-- start of Source excerpt --

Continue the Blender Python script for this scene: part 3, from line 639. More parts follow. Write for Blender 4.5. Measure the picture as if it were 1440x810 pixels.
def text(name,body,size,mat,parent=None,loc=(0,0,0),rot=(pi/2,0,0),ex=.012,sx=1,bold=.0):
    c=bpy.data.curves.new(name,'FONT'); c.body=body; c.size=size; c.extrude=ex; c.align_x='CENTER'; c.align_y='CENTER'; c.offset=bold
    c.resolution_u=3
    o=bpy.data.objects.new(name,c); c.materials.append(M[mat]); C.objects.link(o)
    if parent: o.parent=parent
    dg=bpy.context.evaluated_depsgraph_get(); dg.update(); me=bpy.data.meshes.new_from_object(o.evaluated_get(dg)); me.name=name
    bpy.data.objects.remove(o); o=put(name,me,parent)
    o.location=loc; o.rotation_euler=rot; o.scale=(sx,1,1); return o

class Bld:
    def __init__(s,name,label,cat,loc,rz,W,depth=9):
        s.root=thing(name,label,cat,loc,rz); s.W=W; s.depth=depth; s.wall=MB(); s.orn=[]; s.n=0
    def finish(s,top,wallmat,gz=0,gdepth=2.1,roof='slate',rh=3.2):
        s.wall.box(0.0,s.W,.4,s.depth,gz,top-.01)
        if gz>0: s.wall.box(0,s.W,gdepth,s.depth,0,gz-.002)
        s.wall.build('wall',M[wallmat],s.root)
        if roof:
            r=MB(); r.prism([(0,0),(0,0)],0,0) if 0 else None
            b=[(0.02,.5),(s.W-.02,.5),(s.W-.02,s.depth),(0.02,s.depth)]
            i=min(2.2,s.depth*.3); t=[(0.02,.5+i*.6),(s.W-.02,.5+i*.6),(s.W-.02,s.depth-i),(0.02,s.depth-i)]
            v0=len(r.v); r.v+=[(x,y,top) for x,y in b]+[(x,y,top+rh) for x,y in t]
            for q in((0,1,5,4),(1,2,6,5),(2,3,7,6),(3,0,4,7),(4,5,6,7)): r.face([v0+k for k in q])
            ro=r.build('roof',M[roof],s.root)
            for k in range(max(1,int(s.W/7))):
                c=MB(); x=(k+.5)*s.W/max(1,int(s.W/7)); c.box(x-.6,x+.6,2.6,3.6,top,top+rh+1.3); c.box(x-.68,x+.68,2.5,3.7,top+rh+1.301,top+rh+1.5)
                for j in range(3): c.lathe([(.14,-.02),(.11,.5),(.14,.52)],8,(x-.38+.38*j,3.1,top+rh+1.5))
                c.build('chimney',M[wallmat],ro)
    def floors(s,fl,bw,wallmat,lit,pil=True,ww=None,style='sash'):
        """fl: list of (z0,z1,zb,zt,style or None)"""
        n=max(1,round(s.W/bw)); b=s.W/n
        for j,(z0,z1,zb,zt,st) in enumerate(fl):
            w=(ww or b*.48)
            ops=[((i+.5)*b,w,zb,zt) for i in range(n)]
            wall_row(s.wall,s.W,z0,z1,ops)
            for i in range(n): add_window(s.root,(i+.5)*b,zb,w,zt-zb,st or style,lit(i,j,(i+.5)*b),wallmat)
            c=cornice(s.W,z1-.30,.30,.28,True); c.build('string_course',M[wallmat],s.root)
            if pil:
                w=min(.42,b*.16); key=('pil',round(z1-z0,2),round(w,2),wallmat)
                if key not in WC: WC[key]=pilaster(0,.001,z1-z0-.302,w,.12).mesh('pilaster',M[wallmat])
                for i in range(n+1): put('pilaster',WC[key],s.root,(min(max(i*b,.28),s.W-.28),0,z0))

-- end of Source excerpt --

Take the material above and return all of it exactly.

Continue the Blender Python script for this scene: part 3, from line 639. More parts follow. Write for Blender 4.5. Measure the picture as if it were 1440x810 pixels.
def text(name,body,size,mat,parent=None,loc=(0,0,0),rot=(pi/2,0,0),ex=.012,sx=1,bold=.0):
    c=bpy.data.curves.new(name,'FONT'); c.body=body; c.size=size; c.extrude=ex; c.align_x='CENTER'; c.align_y='CENTER'; c.offset=bold
    c.resolution_u=3
    o=bpy.data.objects.new(name,c); c.materials.append(M[mat]); C.objects.link(o)
    if parent: o.parent=parent
    dg=bpy.context.evaluated_depsgraph_get(); dg.update(); me=bpy.data.meshes.new_from_object(o.evaluated_get(dg)); me.name=name
    bpy.data.objects.remove(o); o=put(name,me,parent)
    o.location=loc; o.rotation_euler=rot; o.scale=(sx,1,1); return o

class Bld:
    def __init__(s,name,label,cat,loc,rz,W,depth=9):
        s.root=thing(name,label,cat,loc,rz); s.W=W; s.depth=depth; s.wall=MB(); s.orn=[]; s.n=0
    def finish(s,top,wallmat,gz=0,gdepth=2.1,roof='slate',rh=3.2):
        s.wall.box(0.0,s.W,.4,s.depth,gz,top-.01)
        if gz>0: s.wall.box(0,s.W,gdepth,s.depth,0,gz-.002)
        s.wall.build('wall',M[wallmat],s.root)
        if roof:
            r=MB(); r.prism([(0,0),(0,0)],0,0) if 0 else None
            b=[(0.02,.5),(s.W-.02,.5),(s.W-.02,s.depth),(0.02,s.depth)]
            i=min(2.2,s.depth*.3); t=[(0.02,.5+i*.6),(s.W-.02,.5+i*.6),(s.W-.02,s.depth-i),(0.02,s.depth-i)]
            v0=len(r.v); r.v+=[(x,y,top) for x,y in b]+[(x,y,top+rh) for x,y in t]
            for q in((0,1,5,4),(1,2,6,5),(2,3,7,6),(3,0,4,7),(4,5,6,7)): r.face([v0+k for k in q])
            ro=r.build('roof',M[roof],s.root)
            for k in range(max(1,int(s.W/7))):
                c=MB(); x=(k+.5)*s.W/max(1,int(s.W/7)); c.box(x-.6,x+.6,2.6,3.6,top,top+rh+1.3); c.box(x-.68,x+.68,2.5,3.7,top+rh+1.301,top+rh+1.5)
                for j in range(3): c.lathe([(.14,-.02),(.11,.5),(.14,.52)],8,(x-.38+.38*j,3.1,top+rh+1.5))
                c.build('chimney',M[wallmat],ro)
    def floors(s,fl,bw,wallmat,lit,pil=True,ww=None,style='sash'):
        """fl: list of (z0,z1,zb,zt,style or None)"""
        n=max(1,round(s.W/bw)); b=s.W/n
        for j,(z0,z1,zb,zt,st) in enumerate(fl):
            w=(ww or b*.48)
            ops=[((i+.5)*b,w,zb,zt) for i in range(n)]
            wall_row(s.wall,s.W,z0,z1,ops)
            for i in range(n): add_window(s.root,(i+.5)*b,zb,w,zt-zb,st or style,lit(i,j,(i+.5)*b),wallmat)
            c=cornice(s.W,z1-.30,.30,.28,True); c.build('string_course',M[wallmat],s.root)
            if pil:
                w=min(.42,b*.16); key=('pil',round(z1-z0,2),round(w,2),wallmat)
                if key not in WC: WC[key]=pilaster(0,.001,z1-z0-.302,w,.12).mesh('pilaster',M[wallmat])
                for i in range(n+1): put('pilaster',WC[key],s.root,(min(max(i*b,.28),s.W-.28),0,z0))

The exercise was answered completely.